Amid the Chaos, Trump’s Appointees Push His Agenda

Jeff Sessionss leadership of the Justice Department makes it clear that the bad old ideas remain the orthodoxy of the...
Jeff Sessions’s leadership of the Justice Department makes it clear that the bad old ideas remain the orthodoxy of the current Administration.PHOTOGRAPH BY WIN MCNAMEE / GETTY

For those who hope (or fear) that the Trump Administration has been shell-shocked by the Russia scandals and paralyzed by the health-care mess, the past fortnight offers bracing reminders of the enduring power of the Presidency. The executive branch is a huge bureaucracy, which lumbers forward, pushing the incumbent’s policy agenda, regardless of localized chaos in the White House. Two new initiatives demonstrate how Trump’s appointees are advancing the goals of his Presidency.

The end of criminal-justice reform. Attorney General Jeff Sessions has issued new guidance to federal prosecutors, demanding that they pursue the longest possible sentences in narcotics prosecutions, reversing an Obama Administration policy that gave local U.S. Attorneys’ offices more discretion. To understand why this move is so significant, it’s necessary to understand how federal sentencing works. The federal guidelines operate by a point system; the more points, the longer the sentence. For sentences on narcotics offenses, the key factor in determining the number of points is the weight of the narcotics involved in a case. A defendant receives a certain number of months in prison for so many ounces of narcotics; the more drugs attributed to the defendant, the longer the sentence. The United States Sentencing Commission provides an outline of how it works. (Other aggravating factors, such as a history of prior convictions, can increase a sentence; mitigating factors, such as having a minimal role in the offense in question, can reduce a sentence.)

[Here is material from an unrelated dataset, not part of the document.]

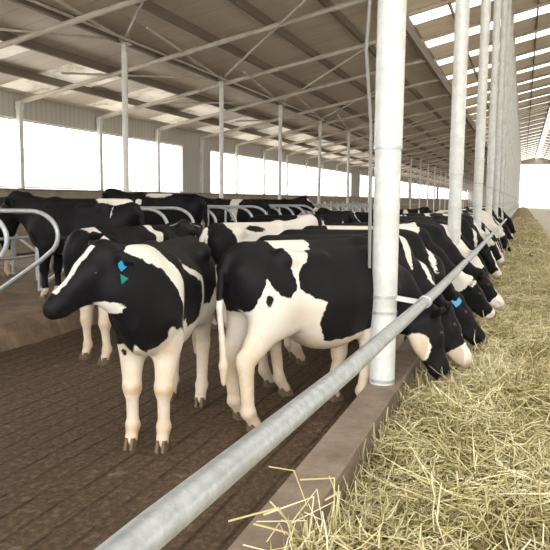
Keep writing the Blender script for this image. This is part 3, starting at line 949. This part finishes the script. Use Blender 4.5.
# columns of the stall side
for n in range(33):
    y = 21.8 + 6.03 * (n - 3)
    if y < 3.0: continue
    zt = roof_z(-9.6) - .22
    root = empty('steel_column', (-9.6, y, 0))
    nn = n - (0 if 21.8 - 18.09 >= 3.0 else 1)
    tag(root, 'thin white steel column between the stalls, %s from the near end' % ordinal(nn), 'column', 'columns between the stalls')
    b = MB(); b.tube([(0, 0, .3), (0, 0, zt)], .075, 14); b.build('shaft', M['column'], root)
    b = MB(); b.box((0, 0, .31), (.3, .3, .025)); b.box((0, 0, zt - .02), (.30, .22, .03)); b.box((0, 0, zt + .09), (.02, .34, .22)); b.box((0, 0, zt + .09), (.34, .02, .22))
    b.build('head_plate', M['rafter'], root, smooth=False)
    zt += .08
    for (dx, dy, rr) in ((1.1, -6.8, .035), (4.7, -5.6, .038), (-2.2, -5.6, .03)):
        b = MB(); b.tube([(0, 0, zt), (dx, dy, roof_z(-9.6 + dx) - .32)], rr, 8); b.build('brace', M['rafter'], root)
    for dx in (-.14, .14):
        b = MB(); b.tube([(dx, 0, zt - .02), (dx, 6.03, zt - .02)], .036, 8); b.build('tie_pipe', M['rafter'], root)

# posts along the feed curb
for n in range(32):
    y = 5.62 + 6.03 * n; x = -1.03
    root = empty('feed_post', (x, y, 0))
    lab = 'thick galvanised round post on the feed curb, ' + ('nearest and largest' if n == 0 else ordinal(n) + ' along the curb')
    tag(root, lab, 'post', 'posts on the feed curb')
    zt = high_z(x) - .3
    b = MB(); b.tube([(0, 0, .25), (0, 0, 2.15), (0, 0, 2.18), (0, 0, zt)], [.104, .104, .112, .112], 28); b.build('shaft', M['post'], root)
    for z in (.28, .84, .97, 2.16):
        b = MB(); b.tube([(0, 0, z - .012), (0, 0, z + .012)], .109 if z < 2 else .116, 28); b.build('band', M['rail'], root)
    b = MB(); b.beam((.10, 0, .96), (.30, 0, .935), .05, .035); b.build('bracket', M['column'], root, smooth=False)
    b = MB(); b.box((0, 0, zt + .1), (.26, .26, .2)); b.build('head_plate', M['column'], root, smooth=False)
b = MB()
b.tube([(-1.17, 5.52, 7.2), (-1.19, 5.50, 4.2), (-1.175, 5.50, 3.4), (-1.20, 5.5, 2.9), (-1.155, 5.52, 2.35), (-1.15, 5.54, 2.0), (-1.145, 5.56, 1.2)], .014, 8)
b.tube([(-1.19, 5.50, 3.35), (-1.19, 5.50, 3.6)], .028, 8)
tag(b.build('power_cable', M['cable']), 'thin grey cable running down the left side of the nearest post', 'cable')

# feed curb
b = MB()
prof = [(-1.14, -.01), (-1.14, .235), (-1.125, .25), (-.90, .25), (-.885, .235), (-.86, -.01)]
yl = [-3.0 + 1.0 * k for k in range(203)]
vs = []; fs = []
for y in yl:
    for (x, z) in prof:
        vs.append((x + random.uniform(-.003, .003), y, z))
for k in range(len(yl) - 1):
    for j in range(5):
        a = k * 6 + j; fs.append((a, a + 1, a + 7, a + 6))
b.add(vs, fs); b.add(vs[:6], [(0, 5, 4, 3, 2, 1)])
tag(b.build('feed_curb', M['curb'], smooth=False), 'low brown concrete curb between the cow alley and the hay', 'curb')

# neck rail
root = empty('feed_rail', (0, 0, 0)); tag(root, 'long galvanised pipe rail running along the posts above the curb', 'rail')
pts = [(-.70, -1.0, 1.09), (-.70, 1.2, 1.06), (-.70, 3.0, .995), (-.70, 4.6, .965), (-.70, 6.5, .93), (-.70, 12, .91), (-.70, 40, .90), (-.70, 195, .90)]
b = MB(); b.tube(pts, .042, 20); b.build('pipe', M['rail'], root)
for n in range(32):
    y = 5.62 + 6.03 * n; zz_ = .945 if n == 0 else .91
    b = MB(); b.tube([(-.70, y - .04, zz_), (-.70, y + .05, zz_ - .002)], .052, 20); b.build('clamp', M['rail'], root)

# stall platform
b = MB()
prof = [(-5.45, 0.0), (-5.52, .16), (-5.62, .28), (-5.8, .31), (-6.6, .30), (-8.2, .34), (-9.8, .32), (-10.9, .30), (-11.05, 0)]  # cross-section of the bed
ny = 420; vs = []; fs = []; r = random.Random(3)
from mathutils import noise as mnoise
for k in range(ny):
    y = -4 + 200 * (k / (ny - 1)) ** 1.6
    for j, (x, z) in enumerate(prof):
        w = mnoise.noise(Vector((x * 1.3, y * 1.1, 0))) * .10 + mnoise.noise(Vector((x * 4, y * 3.5, 4))) * .035
        if j == 0 or j == len(prof) - 1: vs.append((x + w * 1.2, y, z))
        else: vs.append((x + w * .8, y, z + w * (.5 if j < 5 else .25)))
n = len(prof)
for k in range(ny - 1):
    for j in range(n - 1):
        a = k * n + j; fs.append((a, a + n, a + n + 1, a + 1))
b.add(vs, fs)
tag(b.build('stall_bed', M['soil']), 'raised brown earth bed under the stall loops', 'bedding')

# stall divider loops
def loop_mesh():
    b = MB()
    P = [(-2.0, 0, 1.24), (-1.2, 0, 1.245), (-.42, 0, 1.25)]
    for k in range(1, 11):
        a = math.radians(90 - k * 12.5)
        P.append((-.42 + .42 * math.cos(a), 0, .93 + .32 * math.sin(a)))
    P += [(-.30, 0, .58), (-.62, 0, .38), (-.98, 0, .16), (-1.1, 0, .0)]
    b.tube(P, .031, 12)
    return b.mesh('loop_pipe', True)
lm = loop_mesh(); lm.materials.append(M['loop'])
pms = []
for (px_, pr, ph) in ((-1.95, .034, 1.34), (-1.12, .026, 1.24)):
    b = MB(); b.tube([(px_, 0, 0), (px_, 0, ph)], pr, 10); pm = b.mesh('post', True); pm.materials.append(M['loop']); pms.append(pm)
GL = 'stall loops of the near row'; GB = 'stall loops of the back row'
def put_loop(x, y, rz, label, group):
    root = empty('stall_divider', (x, y, .30), rz); tag(root, label, 'stall divider', group)
    link(bpy.data.objects.new('loop_pipe', lm), root); [link(bpy.data.objects.new('support_post', q), root) for q in pms]
ly = 6.83
for n in range(28):
    lab = ['galvanised stall loop at the left edge of the photo, nearest of the row', 'large bent pipe stall loop in front of the black stall cow'][n] if n < 2 else \
          'galvanised pipe stall loop of the near row, %s from the near end' % ORD[n]
    put_loop(-5.8, ly + (.98 * n if n < 1 else .98 + 1.02 * (n - 1)), 0, lab, GL)
for n in range(20):
    put_loop(-10.7, 7.3 + 1.05 * n, math.pi, 'galvanised pipe stall loop of the back row, %s from the near end' % ORD[n], GB)
root = empty('head_rail', (0, 0, 0)); tag(root, 'three long pipes along the middle of the stalls', 'rail')
for z in (.62, .95, 1.3):
    b = MB(); b.tube([(-8.0, 2.0, z + .1), (-8.0, 60, z + .1)], .025, 8); b.build('pipe', M['loop'], root)

# ------------------------------------------------------------------ hay
def mound(x, y):
    u = (x + .88) / 2.1
    e = .03 if y > 3.3 else .03 + .20 * min(1, (3.3 - y) / .6)
    c = .17 + .05 * math.sin(y * .9 + 1) + (.04 if y < 6 else 0)
    s = min(1, max(0, u) * 3.2); s = s * s * (3 - 2 * s)
    t_ = min(1, max(0, (1.0 - u)) * 3.0); t_ = t_ * t_ * (3 - 2 * t_)
    z = (e + (c - e) * s) * t_
    z += mnoise.noise(Vector((x * 2.2, y * 1.8, 1))) * .045 * t_ + mnoise.noise(Vector((x * 7, y * 6, 2))) * .022 * t_
    return z + (.004 if u < 1 else 0)
b = MB(); nx = 34; ylist = []; y = .2
while y < 198:
    ylist.append(y); y += .06 + max(0, y - 6) * .012
vs = []
for y in ylist:
    wob = mnoise.noise(Vector((0, y * .7, 9))) * .14
    for k in range(nx):
        x = -.885 + (2.15 + wob) * k / (nx - 1)
        vs.append((x, y, mound(x, y) if 0 < k < nx - 1 else (mound(x, y) if k == 0 else -.03)))
fs = []
for j in range(len(ylist) - 1):
    for k in range(nx - 1):
        a = j * nx + k; fs.append((a, a + 1, a + nx + 1, a + nx))
b.add(vs, fs)
hay = b.build('hay', M['hay'], smooth=True)
tag(hay, 'long bank of loose yellow hay beside the feed curb', 'hay', None, 'stuff')

def strands(n, ysamp, xsamp, wid, ln, seed, zoff, name, parent):
    g = np.random.default_rng(seed)
    Y = ysamp(g, n); X = xsamp(g, n)
    Z = np.array([mound(a, b_) for a, b_ in zip(X, Y)]) + g.uniform(-.01, zoff, n)
    seg = 4
    az = g.uniform(0, 2 * np.pi, n); pit = g.normal(0, .28, n); L = ln * g.uniform(.45, 1.3, n)
    bend = g.normal(0, .50, n); bp = g.normal(0, .34, n)
    W = wid * g.uniform(.5, 1.3, n)
    pts = np.zeros((n, seg, 3)); cur = np.stack([X, Y, Z], 1); pts[:, 0] = cur
    dirs = []
    kink = g.integers(1, seg, n)
    for s_ in range(seg):
        dd = np.stack([np.cos(az) * np.cos(pit), np.sin(az) * np.cos(pit), np.sin(pit)], 1); dirs.append(dd)
        if s_ < seg - 1:
            cur = cur + dd * (L / (seg - 1))[:, None]; pts[:, s_ + 1] = cur
            kk = np.where(kink == s_ + 1, 2.2, .5)
            az = az + bend * kk; pit = pit + bp * kk - .05
    mid = pts[:, 1:3].mean(1)
    zf = np.array([mound(a, b_) for a, b_ in zip(pts[:, -1, 0], pts[:, -1, 1])])
    low = zf + .008 - pts[:, -1, 2]
    push = np.clip(low, 0, .3)[:, None] * np.linspace(0, 1, seg)[None]
    pts[:, :, 2] += push
    # keep the strands off the curb
    pts[:, :, 0] = np.maximum(pts[:, :, 0], -.865 + g.uniform(0, .02, n)[:, None]) if parent is not None else pts[:, :, 0]
    V = np.zeros((n, seg, 3, 3))
    for s_ in range(seg):
        dd = dirs[s_]; side = np.stack([-dd[:, 1], dd[:, 0], np.zeros(n)], 1); side /= np.linalg.norm(side, axis=1)[:, None]
        up = np.cross(side, dd); up *= np.sign(up[:, 2:3] + 1e-6)
        taper = W * (1.0 if s_ < seg - 1 else .5)
        V[:, s_, 0] = pts[:, s_] - side * taper[:, None] / 2
        V[:, s_, 1] = pts[:, s_] + side * taper[:, None] / 2
        V[:, s_, 2] = pts[:, s_] + up * taper[:, None] * .45
    verts = V.reshape(-1, 3)
    F = []
    base = np.arange(n)[:, None] * seg * 3
    for s_ in range(seg - 1):
        for q in range(3):
            a = s_ * 3 + q; b_ = s_ * 3 + (q + 1) % 3
            F.append(np.concatenate([base + a, base + b_, base + b_ + 3, base + a + 3], 1))
    F = np.concatenate(F)
    me = bpy.data.meshes.new(name)
    me.vertices.add(len(verts)); me.vertices.foreach_set('co', verts.astype(np.float32).ravel())
    me.loops.add(len(F) * 4); me.loops.foreach_set('vertex_index', F.astype(np.int32).ravel())
    me.polygons.add(len(F)); me.polygons.foreach_set('loop_start', np.arange(0, len(F) * 4, 4, dtype=np.int32))
    me.update(calc_edges=True)
    clump = np.array([mnoise.noise(Vector((a * 2.5, b_ * 2.0, 5))) for a, b_ in zip(X, Y)])
    tone = np.repeat(np.clip(g.beta(1.9, 1.5, n) + clump * .45, 0, 1), seg * 3).astype(np.float32)
    at = me.attributes.new('tone', 'FLOAT', 'POINT'); at.data.foreach_set('value', tone)
    me.materials.append(M['straw'])
    o = bpy.data.objects.new(name, me); link(o, parent)
    return o
xs_ = lambda g, n: -.86 + 2.1 * g.random(n)
a = strands(15000, lambda g, n: .9 + 6.0 * g.random(n) ** 1.15, xs_, .0095, .26, 1, .085, 'loose_strands', hay); a['kind'] = 'stuff'
a = strands(9000, lambda g, n: 6.5 + 14 * g.random(n) ** 1.3, xs_, .010, .26, 2, .04, 'loose_strands', hay); a['kind'] = 'stuff'
a = strands(3500, lambda g, n: 20 + 50 * g.random(n) ** 1.4, xs_, .022, .34, 3, .05, 'loose_strands', hay); a['kind'] = 'stuff'

# tuft of long stems leaning over the curb
root = empty('hay_tuft', (-.86, 2.9, .05)); tag(root, 'tuft of long bent straw stems leaning over the near curb', 'hay')
g = random.Random(8)
for n in range(20):
    y0 = g.uniform(-.25, .28); x0 = g.uniform(-.02, .12)
    p = [Vector((x0, y0, .0))]
    hgt = g.uniform(.22, .36); lean = g.uniform(-.18, .04); ly_ = g.uniform(-.15, .15)
    top = Vector((x0 + lean, y0 + ly_, hgt)); p.append(p[0].lerp(top, .5) + Vector((g.uniform(-.02, .02), 0, .02))); p.append(top)
    az = g.uniform(1.9, 4.6) if g.random() < .7 else g.uniform(0, 6.2)
    ln = g.uniform(.10, .26)
    p.append(top + Vector((math.cos(az) * ln, math.sin(az) * ln, g.uniform(-.12, .03))))
    b = MB(); b.tube(p, g.uniform(.0028, .005), 5)
    me = b.mesh('straw_stem'); me.materials.append(M['straw'])
    at = me.attributes.new('tone', 'FLOAT', 'POINT'); at.data.foreach_set('value', [g.uniform(.4, 1)] * len(me.vertices))
    link(bpy.data.objects.new('straw_stem', me), root)

# ------------------------------------------------------------------ daylight and camera
w = bpy.data.worlds.new('World'); S.world = w; w.use_nodes = True
nt = w.node_tree; bg = nt.nodes['Background']
bg.inputs[0].default_value = (1.0, 0.995, 0.975, 1); bg.inputs[1].default_value = 3.6

F = 700.0
vp = Vector((523 - 275, 275 - 201, -F)).normalized()
hz = Vector((1, -.01, 0))
up = hz.cross(vp).normalized()
if up.y < 0: up = -up
xx = vp.cross(up)
Rm = Matrix((xx, vp, up)).transposed()      # world -> camera
cam = bpy.data.cameras.new('Camera'); co = bpy.data.objects.new('Camera', cam); COL.objects.link(co)
co.matrix_world = Matrix.Translation((0, 0, EYE)) @ Rm.transposed().to_4x4()
cam.sensor_width = 36; cam.sensor_fit = 'HORIZONTAL'; cam.lens = 36 * F / 550
cam.clip_start = .05; cam.clip_end = 600
S.camera = co
vs_ = S.view_settings
vs_.view_transform = 'Standard'; vs_.look = 'None'; vs_.gamma = 1; vs_.use_curve_mapping = False
vs_.exposure = 0.45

As Attorney General under President Obama, Eric Holder gave prosecutors discretion to seek lesser sentences for many federal crimes, including narcotics offenses. In practical terms, this meant that federal prosecutors could choose to avoid charging people with crimes that carried more points under the sentencing guidelines, thus reducing the sentences for which defendants were eligible. This is the policy that Sessions overruled. In a memo to his subordinates, the Attorney General directed that “prosecutors should charge and pursue the most serious, readily provable offense.” In other words, prosecutors should seek the longest possible sentences for the defendants—a practice that is enormously expensive for taxpayers, contributes nothing to public safety, and, most important, ruins the lives of the defendants. The irony is that even conservatives such as Charles Koch and Newt Gingrich have embraced the cause of criminal-justice reform and sought a departure from the draconian sentencing policies of the past. Several Republican-dominated states, including Texas, have reduced sentences and cut the number of people held in their prisons. Nevertheless, Sessions’s leadership of the Justice Department makes it clear that the bad old ideas remain the orthodoxy of the current Administration.

Voter suppression in the guise of voter integrity. A few days after Donald Trump was inaugurated, he caused a furor by claiming that he would have won the popular vote, if it weren’t for three to five million people who had cast fraudulent ballots for Hillary Clinton. He then promised to set up a commission to look into the nonexistent problem of voter fraud, which he has now done, with an executive order. There is no more cynical undertaking in contemporary American politics than the effort to restrict voting; it is transparently designed to limit or even prohibit poor (and usually African-American and invariably Democratic) voters from casting their ballots. And there is no more egregious leader in this movement than Kris Kobach, the Kansas Secretary of State, whom Trump has named to lead the commission. For nearly a decade, Kobach has operated as the Pied Piper of voter suppression, helping to craft voter-restriction policies across the nation, including those in Arizona’s notorious “show me your papers” law, which was partly struck down by the Supreme Court.

Ari Berman recently wrote, in The Nation, that Wisconsin’s strict voter-integrity rules cost Hillary Clinton the election in that state. A Vox report called this hypothesis into question, but there is no doubt that laws like the one in Wisconsin did what they were designed to do: prevent Democrats from casting ballots. Trump’s new commission will not have the power to promulgate new voter-suppression rules, but it will certainly provide momentum for such efforts in the states—and in Congress.

The Sessions memo and the Kobach commission thus demonstrate, in just two ways, the enormous power of even a damaged Presidency. Journalists consistently understated Trump’s chances of becoming President; we shouldn’t understate the magnitude of what he can do now.